Bailar

Es raro.

Cada vez que me siento en la batería una bestia se apodera de mí.

Es como si recibiera una energía especial, que se va renovando entre estrofa y estribillo.

Si por momentos hasta prefiero olvidarme de lo aprendido en los ejercicios de técnica. Nada de pegarle con mucho movimiento de dedos y muñecas.

¡Con todo el brazo le pego!

Y me río.

Me empiezo a reir a carcajadas solo y no puedo parar, mientras toco. Mientras suena la banda. Me rió, cuando los violeros y bajistas se tienen que dar vuelta a subir el volumen de sus instrumentos, por ejemplo.

El placer de la batería es cuando levantás el culo del asiento durante medio segundo para meterle un batazo al plato más brillante que tengas.

Ahí, cuando el ruido a vidrio roto va creciendo y se mezcla con el estruendo del zurdazo que penetra al redoblante, para empezar a copar la totalidad de la sala, en ese momento, que uno ya percibe segundos antes de que suceda, la carcajada es inevitable.

Eso es la felicidad.

Pegarle a un platillo con la derecha, como si fuese la cara del enemigo, y al redoblante con la izquierda, al mismo tiempo. Es un ruido que te completa como ser humano durante al menos un segundo.

Difícil explicarlo.

Y después caer de vuelta en la segunda nota del próximo compás.

Porque hacer ritmo también es divertido.

El mejor elogio que me hicieron como baterista fue que lo que yo tocaba no sonaba a batería.

Casi me largo a llorar de la emoción. Fue lo más lindo que me pudieron decir.

Claro que después de eso me dijeron que ni valía la pena que me gastara mis ahorros en un set de platillos buenos, ya que ni a platillo sonaban mis golpes.

Pero igual me cayó bien.

Y digo que todo esto es raro porque, si bien cada vez que me pongo a tocar un panrockero se apodera de mí, a la hora de ponerme a escuchar, la música fuerte me hace doler la cabeza.

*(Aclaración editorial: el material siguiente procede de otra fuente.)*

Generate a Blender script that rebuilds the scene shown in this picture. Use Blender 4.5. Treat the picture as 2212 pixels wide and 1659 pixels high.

Ahí me convierto en un mariconcito.

A mí me gusta escuchar las canciones trolitas de Ariel Minimal y de Turf. Y de Intoxicados.

O los discos de Thelonious Monk, Miles Davis y Charles Mingus que me grabaron mi profesor de batería y mi amiguitu entrañable, Fede.

Hay que detenerse simplemente a recordar mi mañana de ayer y mi noche de ayer.

A la mañana rompí el parche del tambor de la salita de ensayo tocando al palo una versión punky-trash de Type, de Living Colour.

Y a la noche, justo después del laburo, se me llenaron la pierna y la espalda de piel de gallina escuchando el tema tres de Mingus Moves, el disco de Charles Mingus, tirado en la cama.

El tema tres, que no sé cómo se llama porque nunca tuve el original, es el único de todo el disco que no es puramente instrumental.

Hay que escuchar las voces de esos dos tipitos. Se me parte el corazón.

No sé lo que dice la letra, pero claramente es una historia de amor bien cursi y los protagonistas son los dos cantantes, Doug Hammond y Honey Gordon.

Estoy seguro de que debe ser una historia bien dolorosa.

Mientras escucho la trompeta de ese disco, mientras sigo sus chillidos, la voy acompañando con la lengua.

Como ese programita de la computadora que va generando dibujos raros mientras suenan las canciones, yo dibujo figuras con mi lengua, mientras escucho el disco de Mingus.

Es una forma muy particular de bailar, la mía.

Cuando toco la batería, en cambio, no me hace falta bailar.